May the transfiguring light of Christ be with you all as we celebrate this glorious feast!

By way of a sermon, I would like to quote for you a statement from a talk by Metropolitan Anthony Bloom regarding the Body and Matter in the Spiritual Life. I think it is a remarkable reflection which gets to the heart of what this feast of the Transfiguration is all about…

He writes: ‘A miracle is not something which is marvelous, although it appears so to us; a miracle is the normal relationship between God and his world, the supple, live, loving relationship there can be between what God has made, capable of knowing him, of hearing him, and himself. This, I believe, is true to biblical theology, this is also true to the teaching of the apostles, to the teaching and indeed to the life and experience of the Church. This experience is to be found described in the writings of a man like Simeon the New Theologian. Once he comes back from church; he has received communion; he sits on his couch and ponders. He looks around, he looks at himself and marvels. These hands, he says, so frail, so powerless, are the hands of God; this body, so mean, so old, this decaying body is the place of the divine presence; and this cell, so small, so ugly, is greater than the heavens, because it contains God. This is no allegory, is no fanciful thinking; it is direct, deep, concrete experience, rooted in all there is in the Old and the New Testament. All that is created by God is in God, related deeply to him, capable of sensing him, of knowing him. If we only could be aware of the potentialities of what God has created — I am not thinking now of what science is disclosing, of the extraordinary possibilities of the atom — I am speaking of something deeper than this, more intrinsic to matter even than its own natural capabilities.

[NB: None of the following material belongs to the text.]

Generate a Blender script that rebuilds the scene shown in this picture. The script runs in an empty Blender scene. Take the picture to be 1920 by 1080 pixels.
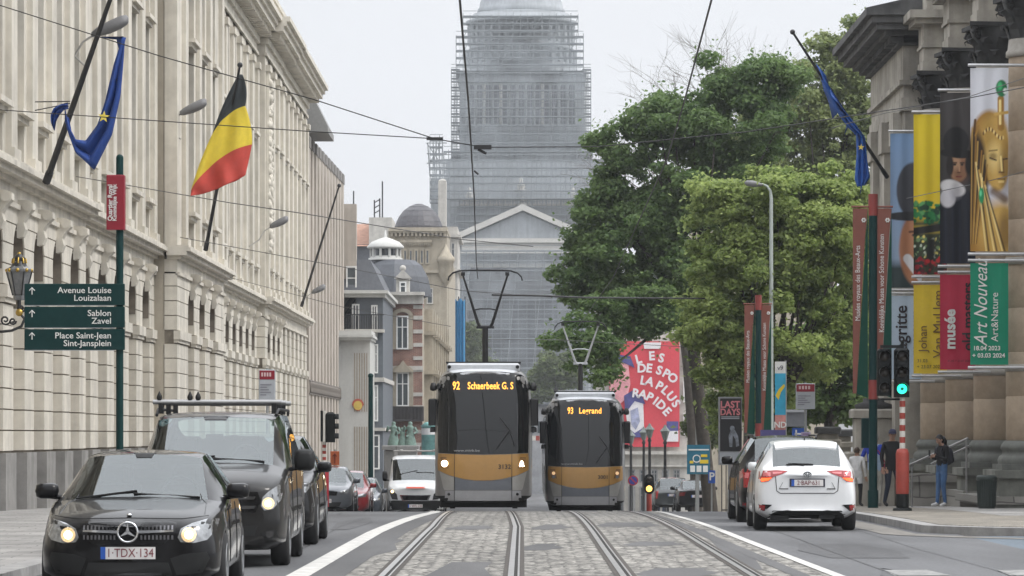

There is not an atom in this world, from the meanest speck of dust to the greatest star, which does not hold in its core, possess still in its depth, if I may put it that way, the thrill, the tremor of its first movement of existence, of its coming into being, of its possessing infinite possibilities and of entering into the divine realm, so that it knows God, rejoices in him. And if the world appears dark to us, compact, dense, opaque, it is because something tragic has happened, which we call the Fall, however we define it in its details, by which the sovereign freedom of obedience and harmony has been replaced by the iron rules and laws which reach to a certain depth and yet have not enslaved what God has made to be free.’

The transfiguration of our Lord Jesus Christ is miraculous and extraordinary to us because of the tragedy of our fallen state. This luminous, all-encompassing light of Grace is in fact the reality of the life of Christ and the potential of our life in Christ.

That illuminating Grace is given to us and fills us as we strive in synergy with Christ to bring forth spiritual fruit in our life. Those fruits of the Spirit are: love, joy, peace, patience, kindness, goodness, faithfulness, gentleness, and self-control. May God grant us such fruit and may His transfiguring light shine upon each and every one of us!